I've been testing the Cornell Box scene from here: https://mitsuba.readthedocs.io/en/stable/src/gallery.html, wanting to visualize the surface normals by computing cos theta with the ray direction / or even from local frame. I quickly found out, that when intersecting thin objects - mainly "rectangles", the cos theta result are sometimes negative (which they shouldn't be, since the surface got intersected with primary ray, so the normal should be facing towards the camera).

The situation can be seen here (ignore the left white strip, I shifted the camera a little): bad_normals The two boxes' and walls' normals look fine, but the walls facing the camera return negative values.

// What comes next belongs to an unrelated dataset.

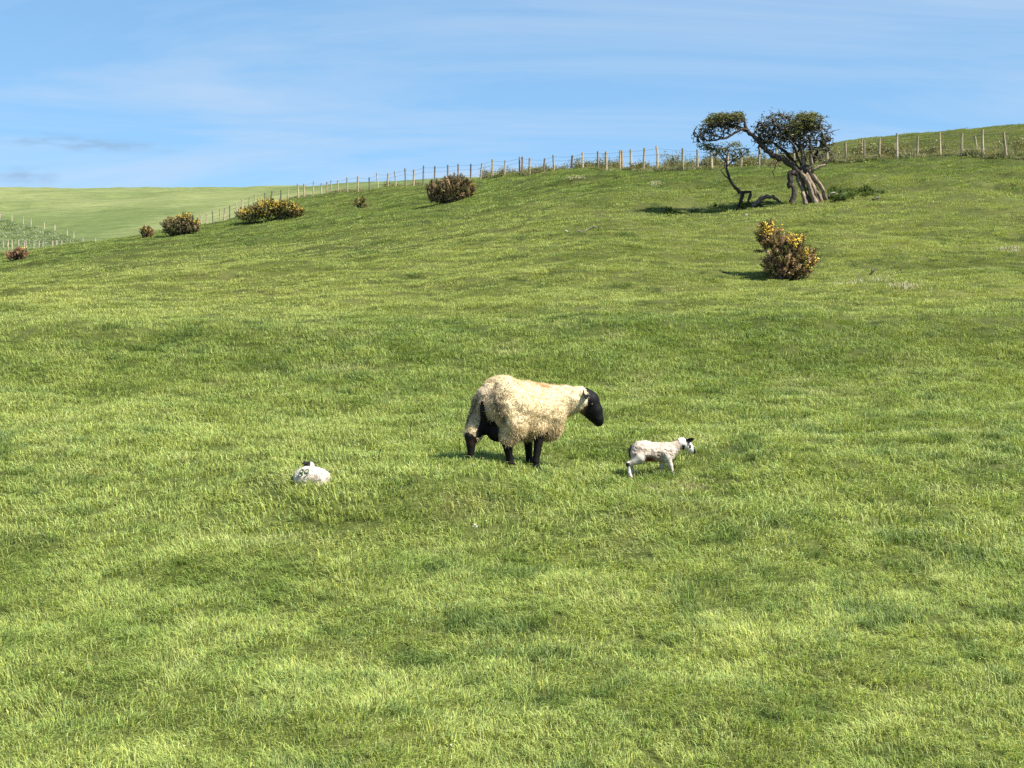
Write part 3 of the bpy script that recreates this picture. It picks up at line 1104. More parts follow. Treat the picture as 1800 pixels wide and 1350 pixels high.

As far as I know, this would also screw up next event estimation, since the bsdf pdf computation and sample function ignore any samples with negative si.wi ? Am I missing something ? Are the rectangles orientated, so that they have only one normal ? The BSDF is two sided btw.

Steps to reproduce

  1. Generate first surface interaction from camera rays via scene intersection
  2. Compute cos theta of surface x ray.direction
xacond00 commented 1 month ago

Oh I see it in the code now. You just pass the precomputed normal into surface interaction... But haven't found flag that would allow the 2D primitive to be "bidirectional", only to flip normals, which still breaks the importance sampling from the other side of the shape ?

Btw. this is not the only broken scene, "Bedroom" has curtains that have also black normals from one side...

Edit: oooohhh, the flipped normals are handled in the "twosided" bsdf... That's why the lighting computation still works. However I do wonder, why doesn't the geometry default to returning always valid normals, with a "front/back facing" flag ?

njroussel commented 1 month ago

However I do wonder, why doesn't the geometry default to returning always valid normals, with a "front/back facing" flag ?

Wouldn't this be equivalent to having a signed normal? The sign bit is the back/front flag.

I think you've answered all your questions yourself now :sweat_smile: Can I close this ?

xacond00 commented 1 month ago

However I do wonder, why doesn't the geometry default to returning always valid normals, with a "front/back facing" flag ?

Wouldn't this be equivalent to having a signed normal? The sign bit is the back/front flag.

I think you've answered all your questions yourself now đŸ˜… Can I close this ?

Yeah, but there is no way to tell if the surface is "front facing" towards the given direction without additional context. Ie I was testing visibility of reprojected samples from other view than primary, and thought the cos(theta) of primary samples must be always positive, so I went with "cos(theta2) > 0" test to determine whether the second view sees the same side of the shape, which would work fine logically, except not when the normals can be backwards. After I found out, I modified it so that I test whether the sign of both cos(theta)'s is the same. It's just a convention thing from other path tracers rather than a real issue, I guess... So yes, this can be closed.